A+ for everyone: New teaching method could even out children’s reading skills

TRONDHEIM, Norway — A new teaching method could make sure that every student does well when it comes to reading. Researchers in Norway examined the letter-sound knowledge of children starting school and found significant gender differences across the country, where girls have a clear advantage over boys. The research, conducted by Hermundur Sigmundsson, a professor at the Norwegian University of Science and Technology’s Department of Psychology, highlights the implications of this discrepancy, as girls also maintain superior reading skills compared to boys by the age of 15.

“We see these differences in all categories – for upper case and lower case letters, for the names of the letters and for their corresponding sounds,” explains Sigmundsson in a university release. “Girls’ letter-sound knowledge is clearly better than that of boys, and girls remain far better readers than boys at age 15. Since reading is key for so many subjects, this has major consequences for many boys.”

However, the situation is quite different in Iceland. The study shows that there are no gender differences in letter-sound knowledge among first graders in Iceland.

“We find no gender differences in letter-sound knowledge in Iceland when children start first grade,” states Sigmundsson.

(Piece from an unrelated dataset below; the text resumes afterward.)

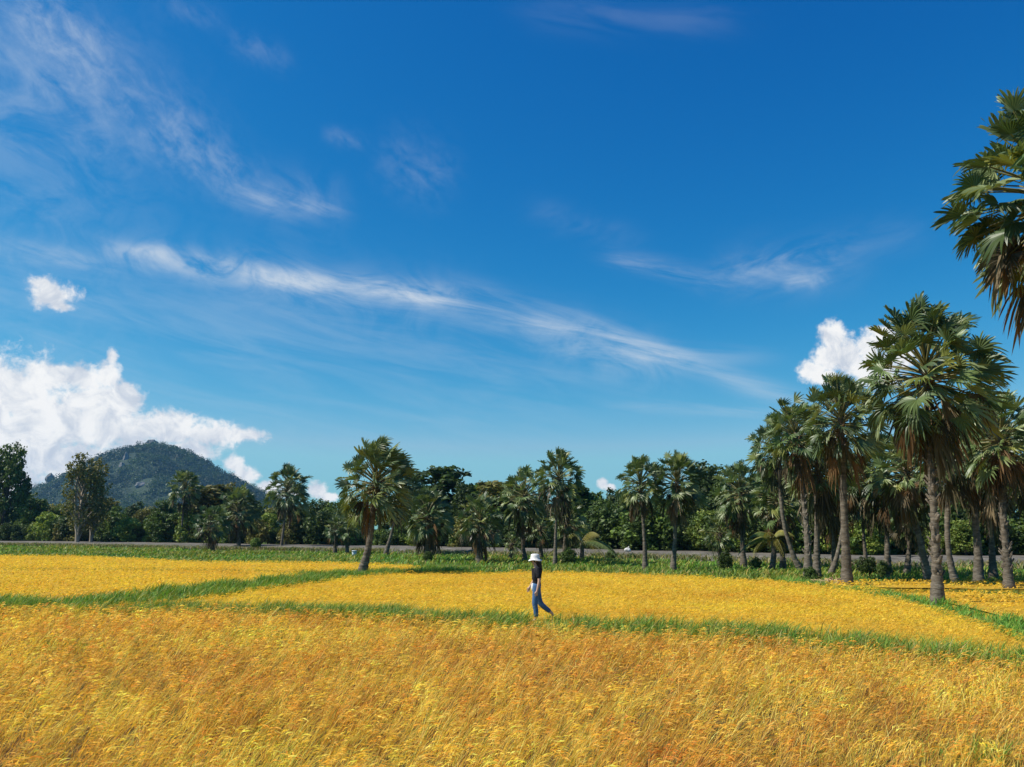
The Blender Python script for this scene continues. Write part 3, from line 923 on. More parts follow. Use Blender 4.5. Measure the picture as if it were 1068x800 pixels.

This equality extends to reading skills in general, including letters and sounds.

“We found that over 56 percent of the children in Iceland had already cracked the reading code by the time they started school. There were no gender differences here either.”

A little girl reading "Hop on Pop" by Dr. Seuss
A little girl reading “Hop on Pop” by Dr. Seuss (Photo by Josh Applegate on Unsplash)

The disparity between the two countries can be attributed to the early focus on letters and their corresponding sounds in Icelandic schools. Sigmundsson advocates for introducing a similar approach in Norway, where the emphasis is often on looking at whole words in context rather than mastering letters and sounds first.

The researchers used an assessment of letter knowledge developed by Norwegian special education teacher Greta Storm Ofteland to measure these skills. The results obtained from this test have been published in five international articles to date.

Furthermore, the study’s findings laid the foundation for a new learning method known as READ or LESTU, which has garnered international attention for its positive results through the Icelandic project “Kveikjum neistann!” (Ignite the spark!). The researchers implemented this method with first-graders during the 2021-22 school year.

“After the first year in Iceland, everyone in our project had cracked the reading code,” says Sigmundsson. “This is a very good starting point for further reading development, which focuses on reading comprehension, creative writing, and pronunciation.”

The following year, 98 percent of pupils had mastered the reading code, indicating the method’s effectiveness.

A crucial aspect of the READ method involves individualized instruction, with baseline readings conducted at the beginning of the first school year, followed by measurements in January and May. The goal of the Icelandic project is for 80 to 90 percent of students to be proficient readers by the end of 2nd grade, including the ability to read and comprehend text. Remarkably, the project achieved this target with the children who started in first grade in the autumn of 2021, eliminating the gender gap.

The success of the READ method in Iceland serves as an example of how personalized instruction and an early focus on letter-sound knowledge can improve reading skills among children, providing a solid foundation for their future educational development.

The study is published in the journal Acta Psychologica.